Cosa ne pensa la tua famiglia di questa tua passione?
Per gran parte della mia vita il fatto che impiegassi tempo e denaro per le “bandierine” è stato a malapena tollerato. Ora sono riuscito a trasmettere un moderato interesse almeno alla persona che ho accanto e lo considero un enorme passo avanti.

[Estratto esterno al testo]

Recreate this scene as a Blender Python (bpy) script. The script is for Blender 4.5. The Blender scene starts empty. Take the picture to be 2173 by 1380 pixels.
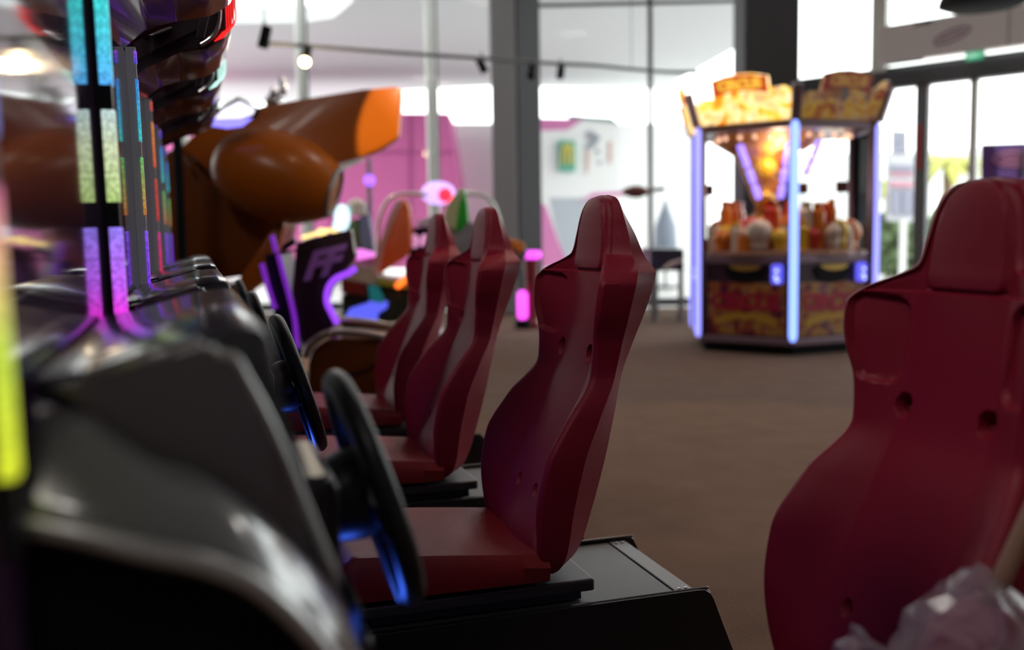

Cosa ti trasmette il collezionismo?
Per me il collezionismo dovrebbe essere più condivisione e meno competizione. Ultimamente osservo tendenze in qualche modo opposte: da una parte il vorticoso aumento dei prezzi allontana i giovani dal collezionismo sportivo e crea le condizioni per il proliferare di falsi e repliche spacciati per originali. Tuttavia, sull’altro piatto della bilancia, vedo persone che si sforzano a diffondere la conoscenza e la cultura collezionistica: il primo esempio che verrà in mente a tutti è quello della Lega dei Collezionisti, che fa notevoli sforzi per divulgare e mostrare ciò che i suoi membri hanno raccolto in decenni di passione. Questo è ancora più vero se si pensa ai collezionisti che io chiamo “verticali”, cioè a quelli che si concentrano sulla propria squadra locale, aprendo spazi fissi o temporanei, che avvicinano i giovani calciatori alla storia del club di cui indossano la divisa. Ecco, se oggi i miei principali riferimenti restano i Grandi Maestri del gagliardetto (Paolo Gatti, Carlo Bianchi e Marco Cianfanelli, elencati in rigoroso ordine d’età biografica), mi piacerebbe in futuro approfondire i legami già esistenti con colleghi collezionisti conosciuti più di recente, magari nella nuova casa che i miei gagliardetti dovrebbero avere nel corso del 2024.